-- Begin --

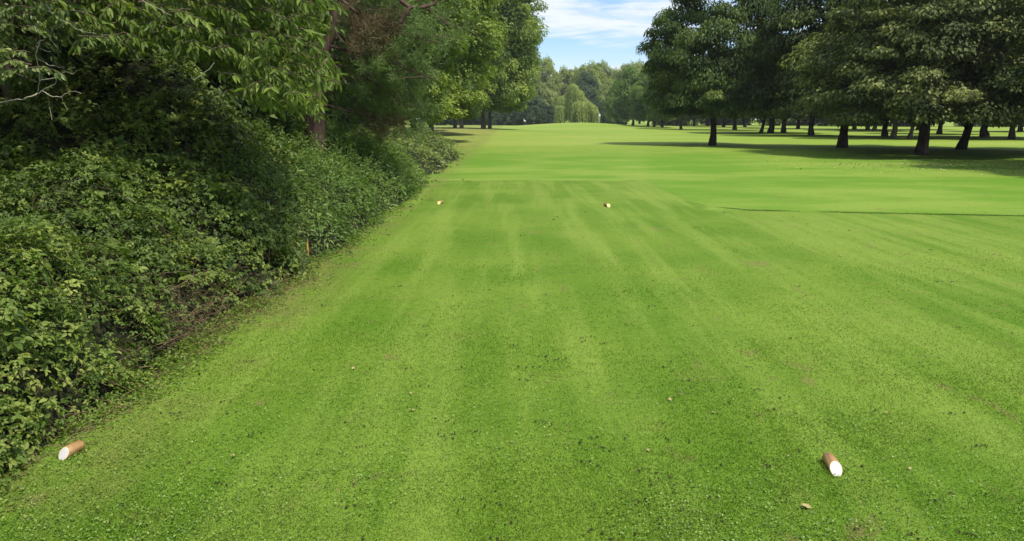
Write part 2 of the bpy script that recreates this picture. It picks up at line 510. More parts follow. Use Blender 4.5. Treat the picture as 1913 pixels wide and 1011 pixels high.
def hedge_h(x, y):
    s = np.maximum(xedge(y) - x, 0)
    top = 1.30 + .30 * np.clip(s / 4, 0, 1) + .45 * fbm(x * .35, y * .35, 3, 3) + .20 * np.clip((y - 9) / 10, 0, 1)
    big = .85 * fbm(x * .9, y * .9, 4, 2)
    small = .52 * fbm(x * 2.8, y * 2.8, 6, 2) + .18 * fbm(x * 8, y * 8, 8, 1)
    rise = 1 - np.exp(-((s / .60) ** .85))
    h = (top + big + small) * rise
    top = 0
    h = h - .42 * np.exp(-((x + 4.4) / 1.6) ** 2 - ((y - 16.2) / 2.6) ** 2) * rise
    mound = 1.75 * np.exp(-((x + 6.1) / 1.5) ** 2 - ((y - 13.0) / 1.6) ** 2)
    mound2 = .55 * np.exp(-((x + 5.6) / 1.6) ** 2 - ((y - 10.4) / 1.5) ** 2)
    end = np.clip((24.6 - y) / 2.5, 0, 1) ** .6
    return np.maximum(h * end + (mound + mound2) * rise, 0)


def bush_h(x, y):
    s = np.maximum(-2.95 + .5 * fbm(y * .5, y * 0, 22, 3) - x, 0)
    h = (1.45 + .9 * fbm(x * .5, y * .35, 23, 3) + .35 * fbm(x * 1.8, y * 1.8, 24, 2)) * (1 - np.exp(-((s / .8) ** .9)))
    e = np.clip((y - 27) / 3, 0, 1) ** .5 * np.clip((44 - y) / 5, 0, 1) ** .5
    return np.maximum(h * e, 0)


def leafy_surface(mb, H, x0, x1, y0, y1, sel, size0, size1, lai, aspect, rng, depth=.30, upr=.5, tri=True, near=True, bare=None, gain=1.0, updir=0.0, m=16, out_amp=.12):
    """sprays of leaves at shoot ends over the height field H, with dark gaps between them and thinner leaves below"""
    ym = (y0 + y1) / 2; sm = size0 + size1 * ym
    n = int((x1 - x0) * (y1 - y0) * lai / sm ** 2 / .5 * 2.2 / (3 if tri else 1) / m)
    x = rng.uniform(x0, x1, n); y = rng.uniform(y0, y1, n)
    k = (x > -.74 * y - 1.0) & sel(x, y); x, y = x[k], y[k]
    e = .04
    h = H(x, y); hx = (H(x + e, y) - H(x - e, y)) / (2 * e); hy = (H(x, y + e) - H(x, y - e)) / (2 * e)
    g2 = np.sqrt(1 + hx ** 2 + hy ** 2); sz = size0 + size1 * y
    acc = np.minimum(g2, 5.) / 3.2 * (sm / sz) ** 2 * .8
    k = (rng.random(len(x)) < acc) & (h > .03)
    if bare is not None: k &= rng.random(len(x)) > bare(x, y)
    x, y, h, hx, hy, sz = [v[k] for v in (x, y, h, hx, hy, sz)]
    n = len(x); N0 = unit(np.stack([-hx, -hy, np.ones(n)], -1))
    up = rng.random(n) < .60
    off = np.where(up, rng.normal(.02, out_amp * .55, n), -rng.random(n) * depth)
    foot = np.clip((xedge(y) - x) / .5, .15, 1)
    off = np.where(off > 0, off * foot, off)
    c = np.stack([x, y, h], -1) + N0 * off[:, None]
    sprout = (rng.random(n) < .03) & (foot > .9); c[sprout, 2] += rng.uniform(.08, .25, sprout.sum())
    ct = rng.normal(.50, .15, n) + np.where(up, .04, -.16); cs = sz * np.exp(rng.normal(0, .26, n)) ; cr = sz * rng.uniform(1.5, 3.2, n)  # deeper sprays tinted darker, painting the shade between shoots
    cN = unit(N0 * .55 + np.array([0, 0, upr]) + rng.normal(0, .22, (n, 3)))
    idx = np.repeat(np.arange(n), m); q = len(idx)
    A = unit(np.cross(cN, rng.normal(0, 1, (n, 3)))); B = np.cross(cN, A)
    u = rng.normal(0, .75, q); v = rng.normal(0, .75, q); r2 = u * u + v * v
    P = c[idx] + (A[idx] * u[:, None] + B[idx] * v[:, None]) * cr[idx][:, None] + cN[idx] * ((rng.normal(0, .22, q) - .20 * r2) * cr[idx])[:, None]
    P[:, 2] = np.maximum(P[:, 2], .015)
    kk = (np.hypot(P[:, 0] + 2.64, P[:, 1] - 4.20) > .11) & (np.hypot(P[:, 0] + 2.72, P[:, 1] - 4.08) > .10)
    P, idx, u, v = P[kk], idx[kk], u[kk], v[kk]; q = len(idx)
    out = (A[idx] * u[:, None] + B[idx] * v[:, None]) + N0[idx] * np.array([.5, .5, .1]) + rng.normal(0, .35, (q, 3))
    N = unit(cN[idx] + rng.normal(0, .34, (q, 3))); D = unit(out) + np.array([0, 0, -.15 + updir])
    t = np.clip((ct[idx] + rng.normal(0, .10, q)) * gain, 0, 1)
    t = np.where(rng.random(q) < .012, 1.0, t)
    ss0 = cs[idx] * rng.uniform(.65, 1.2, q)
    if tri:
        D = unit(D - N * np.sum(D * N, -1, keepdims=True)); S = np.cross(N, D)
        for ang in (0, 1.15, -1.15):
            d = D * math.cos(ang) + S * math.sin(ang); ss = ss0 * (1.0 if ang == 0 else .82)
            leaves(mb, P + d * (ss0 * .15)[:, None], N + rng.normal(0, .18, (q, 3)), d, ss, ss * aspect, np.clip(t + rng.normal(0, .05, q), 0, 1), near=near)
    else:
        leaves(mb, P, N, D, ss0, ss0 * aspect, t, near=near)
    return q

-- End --
-- Begin --

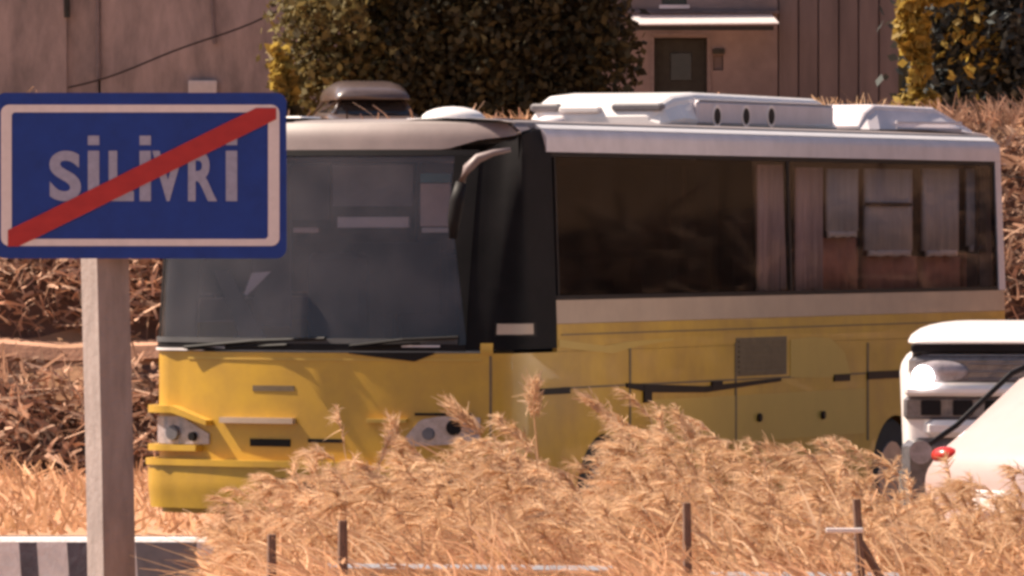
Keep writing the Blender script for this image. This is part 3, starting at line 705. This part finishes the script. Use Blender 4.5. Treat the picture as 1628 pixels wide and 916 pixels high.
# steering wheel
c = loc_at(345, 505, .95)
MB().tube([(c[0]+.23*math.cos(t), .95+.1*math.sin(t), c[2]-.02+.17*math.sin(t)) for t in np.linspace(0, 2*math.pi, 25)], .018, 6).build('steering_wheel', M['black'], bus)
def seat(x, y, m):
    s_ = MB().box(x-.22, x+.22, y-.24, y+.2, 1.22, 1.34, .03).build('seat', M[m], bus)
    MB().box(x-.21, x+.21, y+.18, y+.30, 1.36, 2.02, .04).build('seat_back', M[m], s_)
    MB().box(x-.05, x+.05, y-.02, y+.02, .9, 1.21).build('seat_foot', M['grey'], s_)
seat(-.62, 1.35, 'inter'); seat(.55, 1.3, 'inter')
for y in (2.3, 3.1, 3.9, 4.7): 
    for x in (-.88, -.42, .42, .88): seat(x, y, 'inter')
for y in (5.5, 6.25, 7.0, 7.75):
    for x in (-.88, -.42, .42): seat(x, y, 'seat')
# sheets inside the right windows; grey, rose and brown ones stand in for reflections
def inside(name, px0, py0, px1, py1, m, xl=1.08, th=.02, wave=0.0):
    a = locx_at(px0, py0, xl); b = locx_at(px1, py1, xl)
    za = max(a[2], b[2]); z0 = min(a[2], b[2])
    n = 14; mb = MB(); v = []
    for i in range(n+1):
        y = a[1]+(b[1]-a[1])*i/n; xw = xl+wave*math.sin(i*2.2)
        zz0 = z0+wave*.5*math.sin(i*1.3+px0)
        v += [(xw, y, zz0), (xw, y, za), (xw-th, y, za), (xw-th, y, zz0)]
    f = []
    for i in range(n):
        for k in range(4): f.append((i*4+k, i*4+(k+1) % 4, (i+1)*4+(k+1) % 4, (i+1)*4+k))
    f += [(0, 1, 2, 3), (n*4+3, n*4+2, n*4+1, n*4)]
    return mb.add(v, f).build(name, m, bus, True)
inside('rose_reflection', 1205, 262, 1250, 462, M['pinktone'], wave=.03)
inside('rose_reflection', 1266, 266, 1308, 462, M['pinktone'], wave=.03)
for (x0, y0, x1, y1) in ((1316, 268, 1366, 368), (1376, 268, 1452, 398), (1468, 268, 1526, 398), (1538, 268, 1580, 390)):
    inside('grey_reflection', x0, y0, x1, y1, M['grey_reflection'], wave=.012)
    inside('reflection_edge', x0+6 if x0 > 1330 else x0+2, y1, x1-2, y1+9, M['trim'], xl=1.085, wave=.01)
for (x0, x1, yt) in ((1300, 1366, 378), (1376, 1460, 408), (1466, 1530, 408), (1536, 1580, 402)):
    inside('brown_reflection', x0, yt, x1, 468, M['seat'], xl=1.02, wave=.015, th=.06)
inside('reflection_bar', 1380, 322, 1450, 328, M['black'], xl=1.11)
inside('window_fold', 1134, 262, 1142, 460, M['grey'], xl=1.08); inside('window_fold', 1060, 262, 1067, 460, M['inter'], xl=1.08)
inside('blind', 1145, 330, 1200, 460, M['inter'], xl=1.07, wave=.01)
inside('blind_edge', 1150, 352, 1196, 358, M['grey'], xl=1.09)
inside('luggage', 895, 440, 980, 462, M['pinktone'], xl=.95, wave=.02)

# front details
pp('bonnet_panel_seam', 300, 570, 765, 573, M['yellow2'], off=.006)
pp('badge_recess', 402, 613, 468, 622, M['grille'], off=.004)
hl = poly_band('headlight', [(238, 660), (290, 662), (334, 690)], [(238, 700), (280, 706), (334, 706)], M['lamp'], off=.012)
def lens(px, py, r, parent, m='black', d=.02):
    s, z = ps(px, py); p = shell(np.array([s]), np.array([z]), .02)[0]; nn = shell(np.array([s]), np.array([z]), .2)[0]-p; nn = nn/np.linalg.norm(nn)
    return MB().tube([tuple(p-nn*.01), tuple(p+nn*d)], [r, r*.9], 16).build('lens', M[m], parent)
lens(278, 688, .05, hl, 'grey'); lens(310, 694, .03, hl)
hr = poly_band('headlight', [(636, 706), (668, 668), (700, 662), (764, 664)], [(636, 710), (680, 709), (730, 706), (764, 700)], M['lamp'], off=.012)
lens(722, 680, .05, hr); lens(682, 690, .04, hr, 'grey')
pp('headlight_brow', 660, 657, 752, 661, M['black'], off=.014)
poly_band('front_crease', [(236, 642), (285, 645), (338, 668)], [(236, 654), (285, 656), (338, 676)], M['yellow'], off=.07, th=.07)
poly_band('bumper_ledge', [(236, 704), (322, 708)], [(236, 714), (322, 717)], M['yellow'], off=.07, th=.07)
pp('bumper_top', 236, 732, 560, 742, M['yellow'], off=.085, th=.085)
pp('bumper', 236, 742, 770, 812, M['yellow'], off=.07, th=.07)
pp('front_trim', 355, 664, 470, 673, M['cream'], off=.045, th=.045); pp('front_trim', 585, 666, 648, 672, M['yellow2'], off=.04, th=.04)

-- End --
-- Begin --

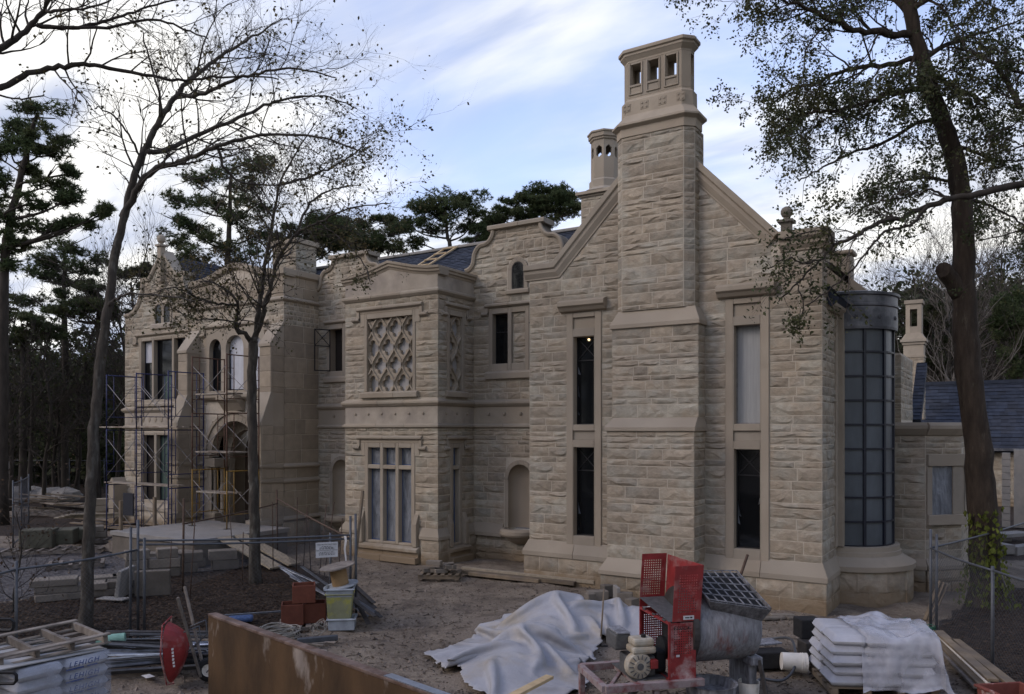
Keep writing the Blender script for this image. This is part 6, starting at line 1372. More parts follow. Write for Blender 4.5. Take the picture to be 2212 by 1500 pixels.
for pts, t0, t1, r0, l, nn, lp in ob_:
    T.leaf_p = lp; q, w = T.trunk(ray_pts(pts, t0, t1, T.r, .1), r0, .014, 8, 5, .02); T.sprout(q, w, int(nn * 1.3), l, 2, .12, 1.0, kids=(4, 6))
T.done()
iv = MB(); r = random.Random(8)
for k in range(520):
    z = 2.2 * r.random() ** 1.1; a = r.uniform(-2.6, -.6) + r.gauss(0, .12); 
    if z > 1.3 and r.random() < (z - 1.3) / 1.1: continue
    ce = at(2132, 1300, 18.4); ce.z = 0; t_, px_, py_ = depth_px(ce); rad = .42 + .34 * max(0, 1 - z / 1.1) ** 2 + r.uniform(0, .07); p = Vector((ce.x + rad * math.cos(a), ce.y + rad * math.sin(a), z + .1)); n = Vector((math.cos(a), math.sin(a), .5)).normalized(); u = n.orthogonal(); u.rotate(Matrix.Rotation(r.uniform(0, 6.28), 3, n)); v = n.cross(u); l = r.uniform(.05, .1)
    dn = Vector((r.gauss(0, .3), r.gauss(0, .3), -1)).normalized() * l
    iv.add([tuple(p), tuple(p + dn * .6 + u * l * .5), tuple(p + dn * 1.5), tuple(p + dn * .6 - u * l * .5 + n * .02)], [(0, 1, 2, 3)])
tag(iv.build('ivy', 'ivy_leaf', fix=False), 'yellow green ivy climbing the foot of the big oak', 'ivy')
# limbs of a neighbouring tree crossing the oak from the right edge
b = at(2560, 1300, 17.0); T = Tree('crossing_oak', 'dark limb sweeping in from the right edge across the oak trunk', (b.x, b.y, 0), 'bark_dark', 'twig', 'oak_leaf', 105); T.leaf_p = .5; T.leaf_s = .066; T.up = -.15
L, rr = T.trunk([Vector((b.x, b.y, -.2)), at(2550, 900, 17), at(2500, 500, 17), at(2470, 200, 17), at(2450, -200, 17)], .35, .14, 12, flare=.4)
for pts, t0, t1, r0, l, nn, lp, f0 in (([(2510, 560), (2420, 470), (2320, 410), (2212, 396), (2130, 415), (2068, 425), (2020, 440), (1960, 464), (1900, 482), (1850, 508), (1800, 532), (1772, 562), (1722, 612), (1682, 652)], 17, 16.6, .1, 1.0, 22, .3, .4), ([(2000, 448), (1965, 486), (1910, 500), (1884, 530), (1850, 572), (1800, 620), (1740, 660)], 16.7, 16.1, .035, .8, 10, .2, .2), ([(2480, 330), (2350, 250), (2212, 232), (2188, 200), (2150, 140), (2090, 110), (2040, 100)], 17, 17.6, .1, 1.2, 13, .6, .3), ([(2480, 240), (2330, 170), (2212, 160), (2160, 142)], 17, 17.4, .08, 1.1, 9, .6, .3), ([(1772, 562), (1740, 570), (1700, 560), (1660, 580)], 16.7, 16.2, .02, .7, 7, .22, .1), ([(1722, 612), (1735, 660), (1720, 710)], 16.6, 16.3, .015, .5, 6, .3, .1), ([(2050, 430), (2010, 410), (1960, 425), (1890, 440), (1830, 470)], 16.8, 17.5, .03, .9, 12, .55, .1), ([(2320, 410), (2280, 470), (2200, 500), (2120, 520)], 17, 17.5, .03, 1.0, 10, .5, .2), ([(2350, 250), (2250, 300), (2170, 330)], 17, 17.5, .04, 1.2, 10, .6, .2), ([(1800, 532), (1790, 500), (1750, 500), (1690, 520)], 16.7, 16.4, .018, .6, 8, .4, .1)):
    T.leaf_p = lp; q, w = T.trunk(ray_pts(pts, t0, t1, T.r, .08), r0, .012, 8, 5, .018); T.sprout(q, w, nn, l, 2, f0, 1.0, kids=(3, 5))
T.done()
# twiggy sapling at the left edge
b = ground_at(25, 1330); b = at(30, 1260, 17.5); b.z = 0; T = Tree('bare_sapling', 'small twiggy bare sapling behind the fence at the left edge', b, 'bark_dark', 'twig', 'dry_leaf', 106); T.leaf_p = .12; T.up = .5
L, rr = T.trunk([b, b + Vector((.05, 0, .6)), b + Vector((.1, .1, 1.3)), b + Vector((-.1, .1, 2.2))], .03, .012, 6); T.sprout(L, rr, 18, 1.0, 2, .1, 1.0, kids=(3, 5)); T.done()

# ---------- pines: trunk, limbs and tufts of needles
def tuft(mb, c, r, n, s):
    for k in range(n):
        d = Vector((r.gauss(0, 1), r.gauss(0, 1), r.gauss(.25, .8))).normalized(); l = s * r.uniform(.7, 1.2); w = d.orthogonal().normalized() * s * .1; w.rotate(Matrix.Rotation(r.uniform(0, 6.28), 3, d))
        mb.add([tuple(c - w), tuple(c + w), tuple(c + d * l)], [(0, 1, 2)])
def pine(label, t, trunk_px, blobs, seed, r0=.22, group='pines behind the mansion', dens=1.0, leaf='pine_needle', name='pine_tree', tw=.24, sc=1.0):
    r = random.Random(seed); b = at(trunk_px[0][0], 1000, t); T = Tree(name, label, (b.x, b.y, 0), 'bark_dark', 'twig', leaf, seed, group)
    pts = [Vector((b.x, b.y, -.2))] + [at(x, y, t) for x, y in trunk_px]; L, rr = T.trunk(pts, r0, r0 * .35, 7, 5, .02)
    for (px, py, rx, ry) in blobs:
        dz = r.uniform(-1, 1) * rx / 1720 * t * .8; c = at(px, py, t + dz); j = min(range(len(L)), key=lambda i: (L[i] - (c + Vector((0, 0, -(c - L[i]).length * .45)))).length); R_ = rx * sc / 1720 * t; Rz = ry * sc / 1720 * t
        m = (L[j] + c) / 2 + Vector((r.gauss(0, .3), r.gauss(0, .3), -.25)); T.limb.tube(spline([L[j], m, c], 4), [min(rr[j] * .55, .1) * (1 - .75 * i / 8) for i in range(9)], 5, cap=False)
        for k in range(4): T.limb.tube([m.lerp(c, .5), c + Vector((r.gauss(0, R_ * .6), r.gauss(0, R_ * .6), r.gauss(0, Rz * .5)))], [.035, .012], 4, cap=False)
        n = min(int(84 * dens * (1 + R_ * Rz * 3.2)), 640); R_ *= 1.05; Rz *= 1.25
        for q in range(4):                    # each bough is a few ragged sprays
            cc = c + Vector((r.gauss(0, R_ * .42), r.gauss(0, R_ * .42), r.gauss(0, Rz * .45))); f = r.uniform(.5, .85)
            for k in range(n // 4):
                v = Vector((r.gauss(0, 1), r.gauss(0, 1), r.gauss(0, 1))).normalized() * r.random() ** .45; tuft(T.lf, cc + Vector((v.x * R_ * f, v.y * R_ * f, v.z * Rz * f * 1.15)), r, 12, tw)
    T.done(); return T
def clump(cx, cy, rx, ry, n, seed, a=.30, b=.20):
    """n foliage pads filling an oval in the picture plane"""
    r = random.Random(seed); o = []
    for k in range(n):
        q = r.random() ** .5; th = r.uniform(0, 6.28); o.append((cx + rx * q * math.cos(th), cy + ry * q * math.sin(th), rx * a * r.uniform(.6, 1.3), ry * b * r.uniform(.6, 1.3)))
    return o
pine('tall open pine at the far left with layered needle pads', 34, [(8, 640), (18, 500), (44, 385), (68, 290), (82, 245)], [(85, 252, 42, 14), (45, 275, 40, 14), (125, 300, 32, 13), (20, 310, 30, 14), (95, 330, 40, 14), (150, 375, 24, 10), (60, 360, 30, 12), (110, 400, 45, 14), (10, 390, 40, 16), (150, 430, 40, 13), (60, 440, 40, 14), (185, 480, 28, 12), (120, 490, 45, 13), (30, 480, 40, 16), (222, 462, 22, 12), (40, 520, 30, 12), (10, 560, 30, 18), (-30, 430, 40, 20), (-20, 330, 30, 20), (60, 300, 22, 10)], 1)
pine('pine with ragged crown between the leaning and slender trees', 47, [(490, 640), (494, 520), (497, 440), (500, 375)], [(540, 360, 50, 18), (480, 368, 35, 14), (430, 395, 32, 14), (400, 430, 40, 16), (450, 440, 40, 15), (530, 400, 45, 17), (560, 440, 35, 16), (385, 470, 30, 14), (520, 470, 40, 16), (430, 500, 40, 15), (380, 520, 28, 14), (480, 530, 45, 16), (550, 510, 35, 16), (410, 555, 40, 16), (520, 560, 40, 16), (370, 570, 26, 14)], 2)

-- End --

Exercise description:
In the listing above, find the line containing "Write part 2" and the line containing "return np.maximum(h * end", then quote both, plus every line between them, exactly as written.

Worked solution:
Write part 2 of the bpy script that recreates this picture. It picks up at line 510. More parts follow. Use Blender 4.5. Treat the picture as 1913 pixels wide and 1011 pixels high.
def hedge_h(x, y):
    s = np.maximum(xedge(y) - x, 0)
    top = 1.30 + .30 * np.clip(s / 4, 0, 1) + .45 * fbm(x * .35, y * .35, 3, 3) + .20 * np.clip((y - 9) / 10, 0, 1)
    big = .85 * fbm(x * .9, y * .9, 4, 2)
    small = .52 * fbm(x * 2.8, y * 2.8, 6, 2) + .18 * fbm(x * 8, y * 8, 8, 1)
    rise = 1 - np.exp(-((s / .60) ** .85))
    h = (top + big + small) * rise
    top = 0
    h = h - .42 * np.exp(-((x + 4.4) / 1.6) ** 2 - ((y - 16.2) / 2.6) ** 2) * rise
    mound = 1.75 * np.exp(-((x + 6.1) / 1.5) ** 2 - ((y - 13.0) / 1.6) ** 2)
    mound2 = .55 * np.exp(-((x + 5.6) / 1.6) ** 2 - ((y - 10.4) / 1.5) ** 2)
    end = np.clip((24.6 - y) / 2.5, 0, 1) ** .6
    return np.maximum(h * end + (mound + mound2) * rise, 0)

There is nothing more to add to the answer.